The police came from the same class and neighbourhoods as the policed; they were in that sense considered to be attempting to control and to arrest their own people. Like the “runner” before them they were also open to the charges of drunkenness and immorality. But such offences were punished with summary dismissal, with the result that, according to the London Encyclopaedia, “within four years fewer than one sixth of the original 3000 remained.” Those who survived were known as “crushers” or “coppers,” with the less vivid terms of “peelers” and “bobbies” coming from their association with Robert Peel. Those terms have been transmogrified into the modern “old Bill” which in turn seems to share some of the derogatory tone of the previous “Charleys.” There is in fact a continuity in these forms of address. In the middle of the twentieth century a policeman was often known as a “bluebottle” which is precisely the term that Doll Tearsheet hurls at a beadle in the second part of Henry IV-“I will have you as soundly swindg’d for this, you blew bottle Rogue.” Over more recent years they have also been known as “bogeys” or “rozzers,” “slops” or “narks,” “fuzz” or “pigs,” “creepers” or “flatties.” Yet historians of the London police have noted that within two or three decades Robert Peel’s force had acquired some degree of authority, and success, in its pursuit of crime.
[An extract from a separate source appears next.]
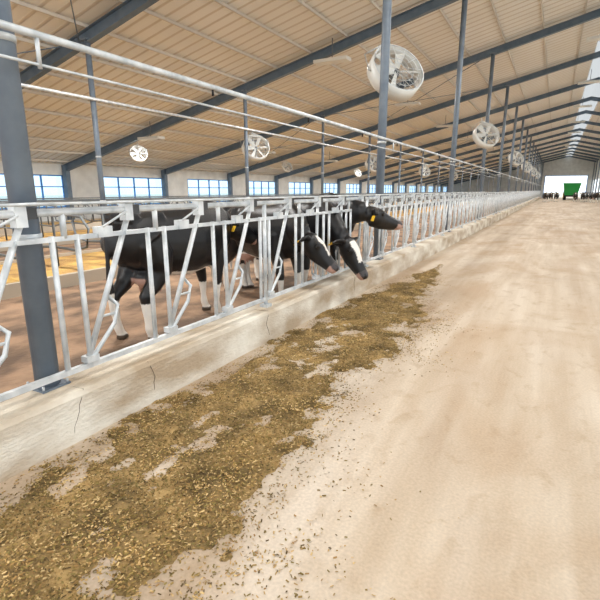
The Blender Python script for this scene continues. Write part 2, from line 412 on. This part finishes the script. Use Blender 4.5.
# ---------------------------------------------------------------- cows
BLACK=srgb(17,17,20);WHITE=srgb(238,232,222);PINK=srgb(188,150,135);GREY=srgb(62,56,56);HOOF=srgb(70,58,46)
M_coat=vcmat('cow_coat',.36,.2,110,.5)
M_eye=mat('cow_eye',srgb(14,10,10),rough=.1)
def cow_mesh(name,poll,nose,seed,white=.32,belly=True,blaze=.04):
    m=M_coat; b=MB(); V=Vector
    poll=V(poll);nose=V(nose)
    T=[(-.97,1.14,.06,.07),(-.93,1.10,.17,.17),(-.84,1.07,.235,.255),(-.68,1.06,.27,.31),(-.48,1.03,.28,.34),(-.22,.99,.32,.385),(.05,.98,.335,.40),(.3,1.0,.31,.39),(.5,1.03,.26,.37),(.66,1.06,.20,.31),(.76,1.08,.13,.22)]
    b.tube([(x,0,z) for x,z,w,h in T],[(w,h) for x,z,w,h in T],m,24)
    b.tube([(-.80,-.19,1.27),(-.80,.19,1.27)],.07,m,10)
    b.tube([(-.50,-.22,1.26),(-.50,.22,1.26)],.075,m,10)
    b.tube([(-.9,0,1.3),(-.3,0,1.32),(.2,0,1.33),(.5,0,1.38),(.66,0,1.34)],[.06,.06,.06,.07,.06],m,10)
    nb=V((.56,0,1.12)); d=(nose-poll).normalized()
    back=(poll-d*.05)
    pts=[];rs=[]
    P0,P1,P2,P3=nb,nb+V((.22,0,.03)),back-(V((d.x,d.y,0))*.16+V((.06,0,-.0))),back
    for i in range(8):
        t=i/7; p=P0*(1-t)**3+P1*3*t*(1-t)**2+P2*3*t*t*(1-t)+P3*t**3
        pts.append(p); rs.append((.185*(1-t)+.095*t,.29*(1-t)**1.2+.135*(1-(1-t)**1.2)))
    b.tube(pts,rs,m,20)
    L=(nose-poll).length
    sd=d.cross(V((0,0,1))).normalized(); up=sd.cross(d).normalized()
    q=lambda t,s,n:poll+d*(t*L)+sd*s+up*n
    Hs=[(-.10,-.02,.07,.08),(0,-.015,.105,.115),(.15,-.02,.12,.13),(.3,-.025,.118,.135),(.45,-.03,.095,.115),(.62,-.03,.078,.092),(.78,-.028,.08,.08),(.9,-.03,.086,.078),(.97,-.032,.075,.064),(1.01,-.035,.045,.04)]
    b.tube([q(t,0,n) for t,n,w,h in Hs],[(w,h) for t,n,w,h in Hs],m,20,ref=V((0,0,1)) if abs(d.z)<.95 else V((1,0,0)))
    b.tube([q(.12,0,-.12),q(.4,0,-.125),q(.8,0,-.08),q(.92,0,-.075)],[.06,.055,.045,.035],m,12)
    for s in (-1,1):
        b.ell(q(.28,s*.095,.045),(.04,.04,.04),m)
        e0=q(.03,s*.09,.03);e1=q(.0,s*.17,.03);e2=q(-.03,s*.25,.0);e3=q(-.03,s*.31,-.03)
        b.tube([e0,e1,e2,e3],[(.03,.03),(.025,.06),(.022,.055),(.012,.015)],m,12,ref=up)
    r=random.Random(seed)
    for s in (-1,1):
        o=r.uniform(-.10,.10)*1
        fl=[(.46,s*.15,1.0,.14),(.44+o*.2,s*.17,.78,.115),(.45+o*.5,s*.17,.60,.078),(.47+o*.8,s*.165,.43,.060),(.465+o*.9,s*.165,.36,.048),(.46+o,s*.165,.22,.036),(.465+o,s*.165,.13,.048),(.49+o,s*.165,.07,.045),(.505+o,s*.165,.035,.062),(.51+o,s*.165,.0,.07)]
        b.tube([p[:3] for p in fl],[p[3] for p in fl],m,12,ref=V((1,0,0)))
        o=-o*.8
        hl=[(-.66,s*.15,1.05,.19),(-.58+o*.2,s*.18,.86,.185),(-.56+o*.3,s*.19,.72,.13),(-.67+o*.6,s*.18,.58,.088),(-.80+o*.8,s*.17,.47,.062),(-.80+o,s*.17,.38,.050),(-.785+o,s*.17,.22,.040),(-.775+o,s*.17,.13,.050),(-.75+o,s*.17,.07,.046),(-.735+o,s*.17,.035,.063),(-.73+o,s*.17,0,.07)]
        b.tube([p[:3] for p in hl],[p[3] for p in hl],m,12,ref=V((1,0,0)))
    b.ell((-.50,0,.64),(.19,.15,.13),m)
    for s in (-1,1):
        for x in (-.58,-.43): b.tube([(x,s*.07,.56),(x,s*.075,.46)],[.022,.015],m,8)
    b.tube([(-.93,0,1.22),(-1.0,0,1.1),(-1.02,0,.8),(-1.0,.02,.55),(-1.0,.03,.3)],[.035,.03,.024,.04,.018],m,10)
    b.tube([(.72,0,.82),(.86,0,.92),V(pts[5])-V((0,0,.09))],[(.04,.08),(.03,.06),(.03,.04)],m,10)
    tmp=b.obj('tmp'); md=tmp.modifiers.new('r','REMESH'); md.mode='VOXEL'; md.voxel_size=.0165
    sm=tmp.modifiers.new('s','SMOOTH'); sm.factor=.5; sm.iterations=6
    dg=bpy.context.evaluated_depsgraph_get(); me=bpy.data.meshes.new_from_object(tmp.evaluated_get(dg))
    bpy.data.objects.remove(tmp); me.name=name
    n=len(me.vertices); co=np.empty(n*3); me.vertices.foreach_get('co',co); co=co.reshape(-1,3)
    cols=np.empty((n,4))
    for i in range(n):
        p=V(co[i]); c=BLACK
        rel=p-poll; t=rel.dot(d)/L; s_=abs(rel.dot(sd)); nn=rel.dot(up)
        head= -.15<t<1.1 and s_<.17 and abs(nn)<.22 and p.x>.8
        if head:
            w=noise.noise(p*9+V((seed,0,0)))*.02
            if blaze and nn>0.0 and s_<blaze+w+.035*max(0,1-abs(t-.2)/.25) and .08<t<.62: c=WHITE
            if t>.82: c=GREY if nn>-.02 else PINK
            if t>.9 and s_>.02 and s_<.05 and nn>-.03: c=BLACK
        else:
            v=noise.noise(V((p.x*1.3+seed*7.3,p.y*1.1,p.z*1.5)))+.25*noise.noise(p*5)
            if v>white and p.x<.7: c=WHITE
            if belly and p.z<.66+.06*noise.noise(p*4) and abs(p.y)<.17 and -.45<p.x<.4: c=WHITE
            if (p.x+.5)**2/.21**2+p.y**2/.17**2<1 and p.z<.64 : c=PINK
            if p.z<.42+.08*noise.noise(p*3+V((seed,0,0))) and p.x>-.95: c=WHITE
            if p.z<.05: c=HOOF
            if p.x<-.96 and p.z<.55: c=WHITE
        cols[i]=c
    ca=me.color_attributes.new('Col','FLOAT_COLOR','POINT'); ca.data.foreach_set('color',cols.ravel())
    me.polygons.foreach_set('use_smooth',[True]*len(me.polygons))
    me.materials.clear(); me.materials.append(M_coat)
    e=MB()
    for s in (-1,1):
        e.ell(q(.28,s*.118,.03),(.02,.02,.02),M_eye)
        e0=q(-.02,s*.235,-.035)
        M=Matrix.Translation(e0)
        F=Matrix((sd,d,up)).transposed().to_4x4()
        e.box((-.032,-.032,-.085),(.032,-.022,-.01),M_yel,M@F)
    return me,e
def cow(center,head,scale,poll_w,nose_w,seed,**kw):
    Mw=Matrix.Translation((center[0],center[1],0))@Matrix.Rotation(math.radians(head),4,'Z')@Matrix.Scale(scale,4)
    Mi=Mw.inverted()
    me,e=cow_mesh('dairy_cow',Mi@Vector(poll_w),Mi@Vector(nose_w),seed,**kw)
    o=bpy.data.objects.new('dairy_cow',me); S.collection.objects.link(o); o.matrix_world=Mw
    x=e.obj('eyes_and_ear_tags'); x.parent=o
    return o,x
cow((-3.98,4.22),90,1.07,(-3.95,5.18,1.20),(-3.74,5.60,.95),1,white=.75,blaze=0)
cow((-3.80,5.85),-20,1.04,(-2.82,5.40,1.02),(-2.42,5.47,.62),2,white=.6,blaze=.03)
cow((-3.72,6.45),-9,1.07,(-2.60,6.16,.92),(-2.25,6.10,.42),3,white=.5,blaze=.055)
cow((-3.85,7.12),-5,1.12,(-2.58,6.98,1.30),(-2.18,7.46,1.10),5,white=.6,blaze=0)
o,x=cow((-1.2,74),-80,.95,(-1.05,72.9,1.2),(-1.0,72.5,.9),8,white=.5)
for (xx,yy,a) in ((.1,77,-95),(3.4,76,-100),(4.6,73,-70),(2.6,80,-90),(5.2,78,-60),(-.6,80,-85),(4.0,79,-110)):
    o2=bpy.data.objects.new('dairy_cow',o.data); S.collection.objects.link(o2); o2.location=(xx,yy,0); o2.rotation_euler=(0,0,math.radians(a)); o2.scale=(.95,)*3
    x2=bpy.data.objects.new('eyes_and_ear_tags',x.data); S.collection.objects.link(x2); x2.parent=o2

# ---------------------------------------------------------------- tractor with feed mixer tub
b=MB()
def wheel(x,y,r,w):
    b.tube([(x-w/2,y,r),(x-w/2+.05,y,r),(x+w/2-.05,y,r),(x+w/2,y,r)],[r*.9,r,r,r*.9],M_dark,24)
    b.tube([(x-w/2-.02,y,r),(x+w/2+.02,y,r)],r*.5,M_yel,16)
for s in (-1,1): wheel(s*.85,1.4,.8,.45); wheel(s*.8,3.6,.5,.32); wheel(s*.85,-2.2,.5,.4)
b.box((-.4,1.6,.8),(.4,4.1,1.5),M_green); b.box((-.35,4.05,.8),(.35,4.15,1.4),M_dark)
b.box((-.7,.7,1.0),(.7,2.0,1.35),M_green)
for sx in (-.65,.65):
    for yv in (.75,1.95): b.box((sx-.04,yv-.04,1.3),(sx+.04,yv+.04,2.6),M_green)
b.box((-.62,.78,1.4),(.62,1.92,2.55),M_glass); b.box((-.75,.6,2.55),(.75,2.1,2.72),M_green)
vs=[(-.9,-3.6,.8),(.9,-3.6,.8),(.9,-.2,.8),(-.9,-.2,.8),(-1.25,-3.9,2.7),(1.25,-3.9,2.7),(1.25,.1,2.7),(-1.25,.1,2.7)]
b.add(vs,[(0,3,2,1),(0,1,5,4),(1,2,6,5),(2,3,7,6),(3,0,4,7)],M_green)
b.tube([(-1.25,-3.9,2.7),(1.25,-3.9,2.7),(1.25,.1,2.7),(-1.25,.1,2.7)],.06,M_green,6,closed=True)
b.box((-.8,-3.7,.55),(.8,.7,.8),M_dark)
b.tube([(.3,3,1.5),(.3,3,2.5)],.04,M_dark,8)
b.obj('feed_tractor',loc=(2.2,92,0))

# ---------------------------------------------------------------- feed on the lane
def fmask(x,y):
    w=.66+.10*math.sin(y*1.3+.5)+.16*noise.noise(Vector((y*.8,3,0)))
    if y<3.2: w+=.06*(3.2-y)
    if y>5.2: w*=max(0.02,1-(y-5.2)/4.8)**.7
    c=-1.93-.02*max(0,y-3)+.03*max(0,3-y)
    e=1-((x-c)/max(w,.01))**2
    e+= 1.15*noise.noise(Vector((x*2.3,y*1.5,0)))+1.0*noise.noise(Vector((x*6,y*4.5,4)))+.5*noise.noise(Vector((x*17,y*14,8)))
    return e-.36
M_feed=mat('feed_silage',srgb(186,154,100),srgb(112,92,56),3.5,.95,0,1.0,55,(1,1,1),10,.38,.62)
xs=np.arange(CURB+.0,-.85,.022); ys=np.arange(.2,9.8,.022)
vs=[];fs=[]
for y in ys:
    for x in xs:
        e=fmask(x,y); h=.036*max(0,min(1,e))**.6*(.6+.7*noise.noise(Vector((x*9,y*9,2)))+.45*noise.noise(Vector((x*30,y*30,5))))-.003 if e>0 else -.004
        vs.append((x,y,h))
nx=len(xs)
for i in range(len(ys)-1):
    for j in range(nx-1):
        a=i*nx+j
        if max(vs[a][2],vs[a+1][2],vs[a+nx][2],vs[a+nx+1][2])>-.002: fs.append((a,a+1,a+nx+1,a+nx))
b=MB(); b.add(vs,fs,M_feed,True); pile=b.obj('feed_pile')
N=0;V_=[];F_=[];C_=[]
pal=[srgb(156,130,76),srgb(128,108,60),srgb(190,158,104),srgb(208,180,128),srgb(98,80,50),srgb(136,120,70),srgb(164,130,80)]
tries=0
while N<75000 and tries<600000:
    tries+=1
    y=.2+10.2*random.random()**1.2; x=random.uniform(CURB+.02,-.2)
    e=fmask(x,y)
    p=1 if e>0 else math.exp(e*1.7)*.6
    if random.random()>p: continue
    h=.03*max(0,min(1,e))**.6*random.uniform(.5,1.05)+.003
    L=random.uniform(.003,.010); W=random.uniform(.0018,.004); a=random.random()*6.283; tz=random.uniform(-.5,.5)*L
    dx,dy=math.cos(a)*L,math.sin(a)*L; wx,wy=-math.sin(a)*W,math.cos(a)*W
    dk=.75+.5*max(0,min(1,.5+noise.noise(Vector((x*3,y*3,11)))))
    o=len(V_)
    V_+= [(x-dx-wx,y-dy-wy,h),(x+dx-wx,y+dy-wy,h+abs(tz)),(x+dx+wx,y+dy+wy,h+abs(tz)+.002),(x-dx+wx,y-dy+wy,h+.003)]
    F_.append((o,o+1,o+2,o+3)); c=random.choice(pal); c=(c[0]*dk,c[1]*dk,c[2]*dk,1); C_+=[c]*4; N+=1
me=bpy.data.meshes.new('loose_chop'); me.from_pydata(V_,[],F_)
ca=me.color_attributes.new('Col','FLOAT_COLOR','POINT'); ca.data.foreach_set('color',np.array(C_).ravel())
me.materials.append(vcmat('feed_bits',.9)); o=bpy.data.objects.new('loose_chop',me); S.collection.objects.link(o); o.parent=pile

# ---------------------------------------------------------------- lights
W=bpy.data.worlds.new('World'); S.world=W; W.use_nodes=True
bg=W.node_tree.nodes['Background']; bg.inputs[0].default_value=(.88,.94,1,1); bg.inputs[1].default_value=1.9
def added_lamp(x,y,p,z=None):  # area light with invented housing, added to brighten the interior
    z=z or roofz(x)-.75
    b=MB(); b.box((-.6,-.2,.02),(.6,.2,.12),M_fan); b.tube([(0,0,.12),(0,0,roofz(x)-z)],.015,M_grey,6)
    h=b.obj('added_lamp_housing',loc=(x,y,z))
    l=bpy.data.lights.new('added_fill_light','AREA'); l.shape='RECTANGLE'; l.size=1.2; l.size_y=.4; l.energy=p; l.color=(1,.985,.96)
    o=bpy.data.objects.new('added_fill_light',l); S.collection.objects.link(o); o.parent=h; o.location=(0,0,0)
for y in range(-4,104,9):
    added_lamp(1.0,y+1,240); added_lamp(-7.0,y+1,330); added_lamp(-15.5,y+1,310)
sun=bpy.data.lights.new('sun','SUN'); sun.energy=1.5; sun.angle=.2; so=bpy.data.objects.new('sun',sun); S.collection.objects.link(so)
so.rotation_euler=(math.radians(50),0,math.radians(-20))

# ---------------------------------------------------------------- camera
c=bpy.data.cameras.new('camera'); c.sensor_width=36; c.lens=27.3; c.clip_end=600
co=bpy.data.objects.new('camera',c); S.collection.objects.link(co); S.camera=co
co.location=(0,0,H); co.rotation_euler=(math.radians(90-13.6),0,math.radians(28.7))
Allusions to the demeanour and appearance of the individual police officer are often made in this context. “The habitual state of mind towards the police of those who live by crime is not so much dislike as unmitigated slavish terror,” one observer wrote. It was a way of suggesting that the darkness of London had been effectively dispelled by the “bull’s-eye” lamp of the constables on the beat. In 1853 a foreign traveller, Ventura de la Vega, noted their quasi-military uniform, with their blue coats “closed in the front with a straight collar on which a white number is embroidered” and their hats lined with steel. When necessary, he goes on, “they take from the back pocket of their coat a stick a half a yard long in the shape of a scepter, which has an iron ball on the tip.” It is never used, however, since “on hearing a policeman’s voice nobody answers and everybody obeys like a lamb.” So against the records of the violence and energy of the London crowd, we must place this evidence of almost instinctive obedience. Of course this is not to claim that every costermonger or street trader cowered in fright at the advancing uniform. The statistics of attacks upon the police, then and now, are testimony to that. But the observers are correct in one general respect. There does seem to be a critical point or mass at which the city somehow calms itself down and does not consume itself in general riot or insurrection. A level of instability is reached, only to retreat.
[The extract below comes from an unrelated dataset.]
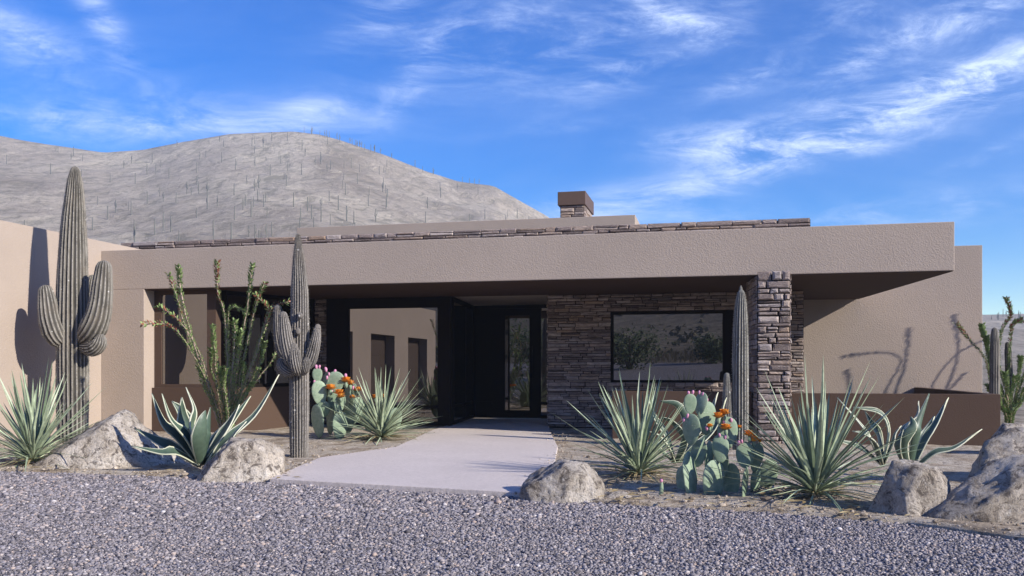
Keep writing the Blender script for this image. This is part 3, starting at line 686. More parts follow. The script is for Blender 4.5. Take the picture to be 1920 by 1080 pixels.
def pleat(name, pts, radii, ribs, mat, parent=None, loc=None, nring=44, deep=0.11, per=6, twist=0.0, wob=0.0, spines=False):
    C = spline(pts, nring); n = ribs*per; vs = []; rib = []
    T = [(C[min(i+1, nring)]-C[max(i-1, 0)]).normalized() for i in range(nring+1)]
    X = Vector((1, 0, 0)); X = (X-T[0]*X.dot(T[0])).normalized(); seed = random.uniform(0, 50)
    for i in range(nring+1):
        t = i/nring; X = (X-T[i]*X.dot(T[i])).normalized(); Y = T[i].cross(X)
        r0 = lerp_list(radii, t)
        for k in range(n):
            a = 2*math.pi*k/n + twist*t; w = 0.5+0.5*math.cos(ribs*2*math.pi*k/n); w2 = w**0.7
            r = r0*(1-deep+deep*2*w2) * (1 + wob*mnoise.noise((math.cos(a)*1.3+seed, math.sin(a)*1.3, t*7)))
            vs.append(C[i]+X*math.cos(a)*r+Y*math.sin(a)*r); rib.append(w)
    # rounded crown
    base = nring*n; r_end = radii[-1]
    for q in (0.5, 0.85):
        for k in range(n):
            p = vs[base+k]; vs.append(C[-1]+(p-C[-1])*math.cos(q*1.5)+T[-1]*r_end*0.9*math.sin(q*1.4)); rib.append(rib[base+k])
    vs.append(C[-1]+T[-1]*r_end*0.92); rib.append(0.6)
    fs = [(i*n+k, i*n+(k+1) % n, (i+1)*n+(k+1) % n, (i+1)*n+k) for i in range(nring+2) for k in range(n)]
    fs += [((nring+2)*n+k, (nring+2)*n+(k+1) % n, len(vs)-1) for k in range(n)]
    mb = MB(); mb.add(vs, fs)
    o = mb.build(name, mat, parent, smooth=True, loc=loc)
    at = o.data.attributes.new('rib', 'FLOAT', 'POINT'); at.data.foreach_set('value', rib)
    if spines:
        sb = MB(); L = sum((C[i+1]-C[i]).length for i in range(nring)); m = max(4, int(L/0.045))
        for k in range(ribs):
            for q in range(m):
                f = (q+random.random()*0.6)/m*nring; i = min(int(f), nring-1); f -= i
                P = vs[i*n+k*per].lerp(vs[(i+1)*n+k*per], f); O = (P-C[i].lerp(C[i+1], f)).normalized()
                for _ in range(3):
                    d = (O+Vector((random.uniform(-1, 1), random.uniform(-1, 1), random.uniform(-1, 1)))*0.75).normalized(); s = d.cross(Vector((random.random(), .2, random.random()))).normalized()*0.0022
                    sb.add([P-s, P+s, P+d*random.uniform(0.012, 0.03)], [(0, 1, 2)], 0, random.random())
        tag(sb.build('spines', M_SPINE, o), kind='stuff')
    return o
def saguaro(label, base_px, Y, zb, trunk, rads, arms, mat, ribs=22, group=None, wob=0.06, spines=True):
    """trunk: photo points of the axis; rads: photo-pixel radii; arms: (name, points (px, py, extra depth), radii px)"""
    loc = ((base_px-CX)/F*Y, Y, zb); t = thing('saguaro_cactus', label, 'cactus', loc, group)
    b = [Vector(loc)-Vector((0, 0, 0.08))] + [Vector(PT(x, y, Y)) for x, y in trunk]
    pleat('trunk', b, [M(r, Y) for r in rads], ribs, mat, t, nring=56, wob=wob, spines=spines)
    for nm, pts, rd in arms:
        pleat(nm, [PT(x, y, Y+d) for x, y, d in pts], [M(r, Y) for r in rd], 15, mat, t, nring=26, deep=0.09, wob=wob, spines=spines and nm == 'arm')
    return t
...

Other shapes emerge to touch upon the very nature of London even in the twenty-first century. It might be suggested, for example, that the “Fenian” explosion at Clerkenwell prison in 1867 was part of a pattern which manifested itself at the Canary Wharf explosion by the IRA in 1996. The Trafalgar Square riots of 1887 occupied the same space as the poll tax riots of March 1990. Complaints about police incompetence and corruption are as old as the police force itself. In 1998 an official investigation into the murder of a black teenager, Stephen Lawrence, revealed many instances of bad judgement and mismanagement; it also suggested implicit racial prejudice within the police force which has indeed been bedevilled by that charge for fifty years. Ever since the first “peeler” put on his blue “swallow-tail” coat, the London police have been the object of derision and suspicion. Yet those officers lingering outside the Covent Garden watch house would no doubt have been surprised to learn that their arm of investigation would be extended to almost eight hundred square miles with the number of offences, according to the latest statistical survey, rising to over 800,000. They would not have been quite so surprised to learn, however, that the “clear-up” rate was only 25 per cent.